* Begin *
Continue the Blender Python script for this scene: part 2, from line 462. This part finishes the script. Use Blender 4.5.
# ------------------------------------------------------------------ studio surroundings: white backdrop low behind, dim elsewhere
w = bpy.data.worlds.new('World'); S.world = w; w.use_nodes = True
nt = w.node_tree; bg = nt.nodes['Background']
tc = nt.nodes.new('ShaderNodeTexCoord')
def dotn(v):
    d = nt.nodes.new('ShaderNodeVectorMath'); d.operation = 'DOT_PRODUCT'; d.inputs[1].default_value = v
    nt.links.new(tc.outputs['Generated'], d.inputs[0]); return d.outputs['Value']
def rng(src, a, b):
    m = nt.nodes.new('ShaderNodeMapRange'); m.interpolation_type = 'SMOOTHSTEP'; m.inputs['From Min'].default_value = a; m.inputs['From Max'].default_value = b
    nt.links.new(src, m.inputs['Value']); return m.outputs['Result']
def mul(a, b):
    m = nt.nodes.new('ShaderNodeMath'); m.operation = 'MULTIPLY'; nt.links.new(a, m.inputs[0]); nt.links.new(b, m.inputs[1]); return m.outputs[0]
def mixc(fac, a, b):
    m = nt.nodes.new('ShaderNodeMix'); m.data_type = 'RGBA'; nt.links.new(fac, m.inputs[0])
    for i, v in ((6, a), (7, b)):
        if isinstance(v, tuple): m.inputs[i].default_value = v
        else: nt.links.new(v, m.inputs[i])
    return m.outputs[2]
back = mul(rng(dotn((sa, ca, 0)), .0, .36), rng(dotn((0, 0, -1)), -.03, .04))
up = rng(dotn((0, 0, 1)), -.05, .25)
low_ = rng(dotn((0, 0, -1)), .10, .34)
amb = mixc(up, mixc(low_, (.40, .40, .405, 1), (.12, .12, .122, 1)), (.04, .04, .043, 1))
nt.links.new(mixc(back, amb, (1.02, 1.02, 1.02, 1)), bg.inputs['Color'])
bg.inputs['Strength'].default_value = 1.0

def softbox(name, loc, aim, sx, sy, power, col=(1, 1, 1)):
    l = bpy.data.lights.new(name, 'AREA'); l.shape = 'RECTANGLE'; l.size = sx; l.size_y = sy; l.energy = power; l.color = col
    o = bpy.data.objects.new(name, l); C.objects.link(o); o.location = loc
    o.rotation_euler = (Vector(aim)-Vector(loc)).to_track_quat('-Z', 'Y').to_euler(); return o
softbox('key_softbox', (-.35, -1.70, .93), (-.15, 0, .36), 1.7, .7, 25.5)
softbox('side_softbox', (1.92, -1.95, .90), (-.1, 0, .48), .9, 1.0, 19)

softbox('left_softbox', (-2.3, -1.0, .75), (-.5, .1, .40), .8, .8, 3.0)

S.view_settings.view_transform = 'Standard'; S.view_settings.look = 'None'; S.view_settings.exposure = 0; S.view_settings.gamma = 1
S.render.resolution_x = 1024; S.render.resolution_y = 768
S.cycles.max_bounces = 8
* End *
Return the listing above in full, character for character.

**FULL RESPONSE**
Continue the Blender Python script for this scene: part 2, from line 462. This part finishes the script. Use Blender 4.5.
# ------------------------------------------------------------------ studio surroundings: white backdrop low behind, dim elsewhere
w = bpy.data.worlds.new('World'); S.world = w; w.use_nodes = True
nt = w.node_tree; bg = nt.nodes['Background']
tc = nt.nodes.new('ShaderNodeTexCoord')
def dotn(v):
    d = nt.nodes.new('ShaderNodeVectorMath'); d.operation = 'DOT_PRODUCT'; d.inputs[1].default_value = v
    nt.links.new(tc.outputs['Generated'], d.inputs[0]); return d.outputs['Value']
def rng(src, a, b):
    m = nt.nodes.new('ShaderNodeMapRange'); m.interpolation_type = 'SMOOTHSTEP'; m.inputs['From Min'].default_value = a; m.inputs['From Max'].default_value = b
    nt.links.new(src, m.inputs['Value']); return m.outputs['Result']
def mul(a, b):
    m = nt.nodes.new('ShaderNodeMath'); m.operation = 'MULTIPLY'; nt.links.new(a, m.inputs[0]); nt.links.new(b, m.inputs[1]); return m.outputs[0]
def mixc(fac, a, b):
    m = nt.nodes.new('ShaderNodeMix'); m.data_type = 'RGBA'; nt.links.new(fac, m.inputs[0])
    for i, v in ((6, a), (7, b)):
        if isinstance(v, tuple): m.inputs[i].default_value = v
        else: nt.links.new(v, m.inputs[i])
    return m.outputs[2]
back = mul(rng(dotn((sa, ca, 0)), .0, .36), rng(dotn((0, 0, -1)), -.03, .04))
up = rng(dotn((0, 0, 1)), -.05, .25)
low_ = rng(dotn((0, 0, -1)), .10, .34)
amb = mixc(up, mixc(low_, (.40, .40, .405, 1), (.12, .12, .122, 1)), (.04, .04, .043, 1))
nt.links.new(mixc(back, amb, (1.02, 1.02, 1.02, 1)), bg.inputs['Color'])
bg.inputs['Strength'].default_value = 1.0

def softbox(name, loc, aim, sx, sy, power, col=(1, 1, 1)):
    l = bpy.data.lights.new(name, 'AREA'); l.shape = 'RECTANGLE'; l.size = sx; l.size_y = sy; l.energy = power; l.color = col
    o = bpy.data.objects.new(name, l); C.objects.link(o); o.location = loc
    o.rotation_euler = (Vector(aim)-Vector(loc)).to_track_quat('-Z', 'Y').to_euler(); return o
softbox('key_softbox', (-.35, -1.70, .93), (-.15, 0, .36), 1.7, .7, 25.5)
softbox('side_softbox', (1.92, -1.95, .90), (-.1, 0, .48), .9, 1.0, 19)

softbox('left_softbox', (-2.3, -1.0, .75), (-.5, .1, .40), .8, .8, 3.0)

S.view_settings.view_transform = 'Standard'; S.view_settings.look = 'None'; S.view_settings.exposure = 0; S.view_settings.gamma = 1
S.render.resolution_x = 1024; S.render.resolution_y = 768
S.cycles.max_bounces = 8